NAACP President Arrested In Protest Against Sen. Jeff Sessions

NAACP President Cornell William Brooks was among a group of six protesters who were arrested Tuesday night during a sit-in at Sen. Jeff Sessions’ Alabama office. The group staged the sit-in to demand that Sessions withdraw his nomination as Attorney General.

Via USA Today:

A sit-in Tuesday night at the office of Sen. Jeff Sessions by the president of the NAACP and other demonstrators resulted in several people being handcuffed and escorted into a police van, according to the NAACP and a live social media broadcast.


The NAACP said via Twitter Tuesday night that president Cornell William Brooks and youth and college director Stephen Green were arrested.

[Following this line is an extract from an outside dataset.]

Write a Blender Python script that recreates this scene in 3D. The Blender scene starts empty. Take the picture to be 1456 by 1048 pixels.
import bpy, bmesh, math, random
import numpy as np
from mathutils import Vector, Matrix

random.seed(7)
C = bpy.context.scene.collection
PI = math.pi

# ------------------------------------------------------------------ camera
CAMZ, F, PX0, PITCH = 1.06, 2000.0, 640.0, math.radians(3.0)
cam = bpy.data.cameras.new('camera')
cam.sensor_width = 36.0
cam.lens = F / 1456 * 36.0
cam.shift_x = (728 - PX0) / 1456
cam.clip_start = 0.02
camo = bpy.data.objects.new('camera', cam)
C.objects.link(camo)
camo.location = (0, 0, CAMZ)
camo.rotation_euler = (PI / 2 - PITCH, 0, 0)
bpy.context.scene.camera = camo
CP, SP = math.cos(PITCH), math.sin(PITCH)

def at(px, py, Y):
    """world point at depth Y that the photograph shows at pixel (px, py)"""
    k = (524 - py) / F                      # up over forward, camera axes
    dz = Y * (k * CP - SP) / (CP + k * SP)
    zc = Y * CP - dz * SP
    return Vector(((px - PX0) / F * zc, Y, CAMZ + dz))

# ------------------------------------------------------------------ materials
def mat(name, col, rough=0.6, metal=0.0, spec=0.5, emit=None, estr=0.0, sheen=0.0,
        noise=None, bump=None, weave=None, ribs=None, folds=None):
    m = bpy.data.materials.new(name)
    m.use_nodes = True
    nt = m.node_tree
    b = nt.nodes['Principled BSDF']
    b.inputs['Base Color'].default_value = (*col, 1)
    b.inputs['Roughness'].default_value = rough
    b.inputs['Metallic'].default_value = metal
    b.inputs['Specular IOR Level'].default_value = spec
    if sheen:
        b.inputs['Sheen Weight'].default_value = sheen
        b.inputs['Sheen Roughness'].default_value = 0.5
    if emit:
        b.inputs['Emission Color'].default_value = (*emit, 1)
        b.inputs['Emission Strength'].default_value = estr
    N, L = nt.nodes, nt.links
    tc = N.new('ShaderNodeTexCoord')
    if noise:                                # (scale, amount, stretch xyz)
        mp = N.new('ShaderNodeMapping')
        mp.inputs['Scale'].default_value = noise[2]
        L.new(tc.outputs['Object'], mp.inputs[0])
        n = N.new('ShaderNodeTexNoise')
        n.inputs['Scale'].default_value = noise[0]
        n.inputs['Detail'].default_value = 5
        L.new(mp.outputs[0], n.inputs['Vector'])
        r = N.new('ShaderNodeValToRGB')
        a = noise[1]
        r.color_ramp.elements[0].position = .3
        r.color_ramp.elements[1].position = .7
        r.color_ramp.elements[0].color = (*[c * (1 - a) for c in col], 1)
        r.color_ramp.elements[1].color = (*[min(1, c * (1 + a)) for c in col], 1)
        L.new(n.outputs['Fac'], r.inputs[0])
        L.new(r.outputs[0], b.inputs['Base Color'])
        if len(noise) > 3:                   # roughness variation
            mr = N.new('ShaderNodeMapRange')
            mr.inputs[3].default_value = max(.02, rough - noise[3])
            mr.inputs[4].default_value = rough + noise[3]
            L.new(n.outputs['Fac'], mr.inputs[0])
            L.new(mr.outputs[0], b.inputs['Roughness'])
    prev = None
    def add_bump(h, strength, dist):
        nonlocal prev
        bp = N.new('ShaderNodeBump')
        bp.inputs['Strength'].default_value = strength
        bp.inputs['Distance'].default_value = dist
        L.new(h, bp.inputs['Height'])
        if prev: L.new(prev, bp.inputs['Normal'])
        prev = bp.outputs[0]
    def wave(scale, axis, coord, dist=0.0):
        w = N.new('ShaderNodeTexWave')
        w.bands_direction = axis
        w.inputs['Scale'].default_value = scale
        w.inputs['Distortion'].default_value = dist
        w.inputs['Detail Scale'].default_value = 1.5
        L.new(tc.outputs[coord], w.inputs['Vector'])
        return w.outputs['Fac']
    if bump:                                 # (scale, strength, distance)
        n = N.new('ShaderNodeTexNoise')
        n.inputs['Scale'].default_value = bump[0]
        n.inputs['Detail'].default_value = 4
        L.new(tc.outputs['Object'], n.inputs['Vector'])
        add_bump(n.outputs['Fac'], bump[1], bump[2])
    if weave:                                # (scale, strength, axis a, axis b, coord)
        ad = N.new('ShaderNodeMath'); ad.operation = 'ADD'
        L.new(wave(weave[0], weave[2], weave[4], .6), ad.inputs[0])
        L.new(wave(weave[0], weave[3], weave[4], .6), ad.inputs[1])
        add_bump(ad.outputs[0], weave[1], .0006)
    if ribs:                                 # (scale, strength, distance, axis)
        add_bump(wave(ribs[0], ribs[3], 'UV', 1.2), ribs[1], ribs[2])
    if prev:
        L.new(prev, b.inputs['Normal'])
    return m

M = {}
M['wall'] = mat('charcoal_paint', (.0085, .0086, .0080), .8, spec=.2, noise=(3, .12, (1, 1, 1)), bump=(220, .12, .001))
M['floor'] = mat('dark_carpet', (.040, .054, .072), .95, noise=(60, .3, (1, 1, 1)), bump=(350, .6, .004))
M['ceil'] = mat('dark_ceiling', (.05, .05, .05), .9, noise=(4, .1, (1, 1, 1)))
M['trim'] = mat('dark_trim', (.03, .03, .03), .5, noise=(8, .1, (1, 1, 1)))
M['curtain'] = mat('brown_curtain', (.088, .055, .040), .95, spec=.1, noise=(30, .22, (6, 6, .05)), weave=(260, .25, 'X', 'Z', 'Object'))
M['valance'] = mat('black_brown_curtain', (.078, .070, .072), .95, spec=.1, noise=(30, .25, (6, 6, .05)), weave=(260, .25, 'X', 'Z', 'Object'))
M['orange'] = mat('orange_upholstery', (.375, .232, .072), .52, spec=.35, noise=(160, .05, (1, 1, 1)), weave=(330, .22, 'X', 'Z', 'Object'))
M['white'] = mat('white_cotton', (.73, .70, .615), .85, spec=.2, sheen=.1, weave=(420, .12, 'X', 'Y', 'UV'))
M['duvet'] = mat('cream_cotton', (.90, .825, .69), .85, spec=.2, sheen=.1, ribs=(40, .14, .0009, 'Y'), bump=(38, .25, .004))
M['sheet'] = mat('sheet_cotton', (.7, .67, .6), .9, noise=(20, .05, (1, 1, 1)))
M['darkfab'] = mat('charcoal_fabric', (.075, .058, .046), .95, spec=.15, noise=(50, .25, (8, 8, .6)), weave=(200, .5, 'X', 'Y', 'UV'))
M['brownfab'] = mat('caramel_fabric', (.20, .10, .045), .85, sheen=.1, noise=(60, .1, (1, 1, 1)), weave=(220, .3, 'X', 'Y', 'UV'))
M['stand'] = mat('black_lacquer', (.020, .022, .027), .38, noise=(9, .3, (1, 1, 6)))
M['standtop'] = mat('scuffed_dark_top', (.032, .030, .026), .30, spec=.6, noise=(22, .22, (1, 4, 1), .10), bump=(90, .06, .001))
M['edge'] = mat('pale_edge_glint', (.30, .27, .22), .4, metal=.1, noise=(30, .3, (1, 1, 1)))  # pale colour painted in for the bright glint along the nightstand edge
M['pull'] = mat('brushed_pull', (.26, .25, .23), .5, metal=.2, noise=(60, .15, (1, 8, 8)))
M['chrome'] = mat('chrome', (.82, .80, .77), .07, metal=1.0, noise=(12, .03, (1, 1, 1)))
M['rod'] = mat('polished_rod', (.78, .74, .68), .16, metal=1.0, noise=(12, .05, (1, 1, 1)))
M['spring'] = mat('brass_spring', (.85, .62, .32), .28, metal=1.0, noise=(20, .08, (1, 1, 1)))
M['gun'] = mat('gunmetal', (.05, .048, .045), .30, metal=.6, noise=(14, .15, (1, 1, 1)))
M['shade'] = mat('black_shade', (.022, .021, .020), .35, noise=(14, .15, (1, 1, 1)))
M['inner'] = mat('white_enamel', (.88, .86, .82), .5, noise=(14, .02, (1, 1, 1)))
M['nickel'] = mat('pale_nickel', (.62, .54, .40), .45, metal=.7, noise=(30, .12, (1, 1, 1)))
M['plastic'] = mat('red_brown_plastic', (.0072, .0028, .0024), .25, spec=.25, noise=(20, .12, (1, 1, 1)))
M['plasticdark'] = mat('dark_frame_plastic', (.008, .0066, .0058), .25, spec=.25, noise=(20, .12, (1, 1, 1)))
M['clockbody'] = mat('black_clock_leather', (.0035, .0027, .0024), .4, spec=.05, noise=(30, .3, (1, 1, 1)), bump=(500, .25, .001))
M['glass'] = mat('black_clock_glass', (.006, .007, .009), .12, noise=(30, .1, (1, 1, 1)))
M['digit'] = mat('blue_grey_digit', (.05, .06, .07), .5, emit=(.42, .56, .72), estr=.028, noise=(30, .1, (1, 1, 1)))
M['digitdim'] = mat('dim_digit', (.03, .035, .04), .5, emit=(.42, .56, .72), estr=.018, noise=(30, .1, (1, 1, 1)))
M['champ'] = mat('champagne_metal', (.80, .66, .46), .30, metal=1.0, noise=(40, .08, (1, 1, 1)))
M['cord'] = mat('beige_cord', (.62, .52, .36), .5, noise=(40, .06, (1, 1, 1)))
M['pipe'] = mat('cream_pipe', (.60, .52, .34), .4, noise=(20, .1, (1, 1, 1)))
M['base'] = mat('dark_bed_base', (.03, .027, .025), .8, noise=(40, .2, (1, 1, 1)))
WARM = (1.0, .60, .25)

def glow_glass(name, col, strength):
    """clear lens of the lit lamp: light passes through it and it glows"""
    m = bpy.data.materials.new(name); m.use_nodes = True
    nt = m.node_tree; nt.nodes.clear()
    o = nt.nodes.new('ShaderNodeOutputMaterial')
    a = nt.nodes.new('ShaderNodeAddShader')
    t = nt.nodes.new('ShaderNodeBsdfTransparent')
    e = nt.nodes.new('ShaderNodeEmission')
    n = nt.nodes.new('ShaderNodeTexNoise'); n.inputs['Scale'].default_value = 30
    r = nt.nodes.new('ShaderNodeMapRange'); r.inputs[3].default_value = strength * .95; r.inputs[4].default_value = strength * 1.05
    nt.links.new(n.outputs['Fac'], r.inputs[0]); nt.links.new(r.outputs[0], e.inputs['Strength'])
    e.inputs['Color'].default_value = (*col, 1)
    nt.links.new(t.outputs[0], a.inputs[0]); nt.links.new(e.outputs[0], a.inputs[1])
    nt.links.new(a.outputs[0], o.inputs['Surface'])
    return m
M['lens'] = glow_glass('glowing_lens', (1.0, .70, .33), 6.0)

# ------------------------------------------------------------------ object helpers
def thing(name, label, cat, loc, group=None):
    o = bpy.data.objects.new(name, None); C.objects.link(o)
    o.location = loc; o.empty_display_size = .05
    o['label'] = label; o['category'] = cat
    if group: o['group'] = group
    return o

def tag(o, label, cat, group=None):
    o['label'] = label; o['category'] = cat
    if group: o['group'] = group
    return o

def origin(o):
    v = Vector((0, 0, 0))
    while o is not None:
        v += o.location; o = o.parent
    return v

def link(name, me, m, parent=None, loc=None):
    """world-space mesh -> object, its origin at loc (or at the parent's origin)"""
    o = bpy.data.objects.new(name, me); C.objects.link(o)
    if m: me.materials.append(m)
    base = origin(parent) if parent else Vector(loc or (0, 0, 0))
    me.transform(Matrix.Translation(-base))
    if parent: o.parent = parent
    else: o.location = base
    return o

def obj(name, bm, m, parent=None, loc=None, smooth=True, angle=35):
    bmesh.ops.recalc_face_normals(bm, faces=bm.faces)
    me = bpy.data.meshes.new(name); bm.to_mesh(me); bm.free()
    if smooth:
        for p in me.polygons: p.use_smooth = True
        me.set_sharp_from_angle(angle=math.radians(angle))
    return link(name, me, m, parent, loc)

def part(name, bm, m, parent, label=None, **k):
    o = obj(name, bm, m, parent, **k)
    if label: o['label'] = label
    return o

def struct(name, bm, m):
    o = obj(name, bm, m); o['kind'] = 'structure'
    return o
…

They did not specify charges.


The Mobile Police Department said it planned to release a statement via its website.


Brooks was among 10 to 20 other members of the civil rights organization who began staging the sit-in earlier Tuesday at the Mobile, Ala. office of Sessions, Donald Trump’s nominee for attorney general. Earlier, Brooks said the group was prepared to be arrested as it requested Sessions, a Republican, withdraw from the selection process for the nation’s top prosecutor.


The incident in which Brooks and the others appeared to be taken into custody was broadcast on Facebook Live shortly after 7:30 p.m. ET from an NAACP social media account. The incident appeared peaceful as demonstrators quietly walked to the open doors of a police van. It appeared that Brooks was among those taken away. Mobile police could not immediately be reached. Staffers at Sessions’ Mobile office could not immediately be reached. Brooks also could not be reached Tuesday night.


Sessions has made statements that hint he might rollback advances the Obama administration has made against alleged police misconduct, that he believes the Ku Klux Klan is “OK,” and that he supports broad immigration reform, according to civil rights advocates.


He also opposes the Voting Rights Act, which he once referred to as “intrusive legislation.”